Seçimden hemen sonra Sarıgül ve TDH kadrolarının CHP’ye girmesini önlemek için Parti Meclisi değiştirildi. Amaç Sarıgül’e yakın isimlerin etkin görevlerde olmasını önlemekti. Ayrıca yine 2014 yılında yapılması gereken CHP olağan kongresini bir yıl erteleyerek 2015 yılı Genel Seçimlerinden sonraya bırakıldı. Buradaki amaç TDH kadrolarından CHP yönetimine kimseyi almamaktı. Amaçları birleşip iktidar olmak değil, koltuklarını korumaktı. TDH ve Sarıgül’den korktukları için bu erteleme yapıldı.
Parlamento’da mevcut partilerden ve genel başkanlarından halk iyiden iyiye sıkılmıştır. Yaptıkları siyaset kin, nefret, öfke ve ayrıştırma siyasetidir. Tüm konuşmalarında bu temaları işleyip halkı ayrıştırıp saflarını sıklaştırmışlardır. Sayın Adil Gür’ün yaptığı son araştırmada halkın yüzde 82’si mevcut genel başkanlarından ve siyasetlerinden memnun olmadığını ve yüzde 47,7’sinin yeni bir parti istediklerini söylemiştir. Ülkemizdeki bu ayrıştırmalara ve Ortadoğu’da ki son gelişmelere bakarak yeni bir partiye ve anlayışa acil ihtiyacı olduğunu düşünmekteyiz. Bu anlayış Türkiye Değişim Hareketi’dir.
İnsanları asla ayrıştırmayan kin, nefret, öfke ve ayrıştırma siyasetinin yerine halkın yüzde yüzünü kucaklayan hoşgörü ve projelerinin hâkim olduğu partimizi Allah’ın izniyle Eylül-Ekim aylarında kuracağız.

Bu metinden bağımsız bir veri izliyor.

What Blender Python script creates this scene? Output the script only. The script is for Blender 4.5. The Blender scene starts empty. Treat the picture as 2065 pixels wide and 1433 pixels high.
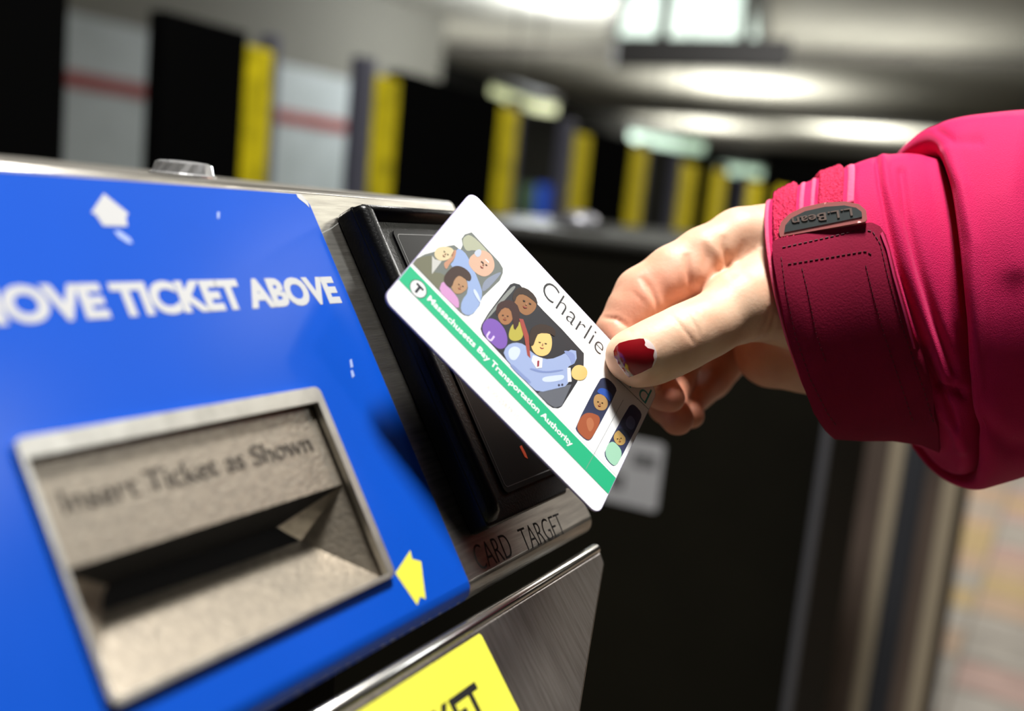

Bu konudaki bölge toplantılarımız tamamlanmış, projelerimizle ilgili toplantılarımız devam etmektedir.
Halkın gündemi pahalılık, işsizlik, yoksulluk, yolsuzluk, terör ve çaresizlik olmasına rağmen, mevcut partilerin tek derdi ise koltuk sevdasıdır."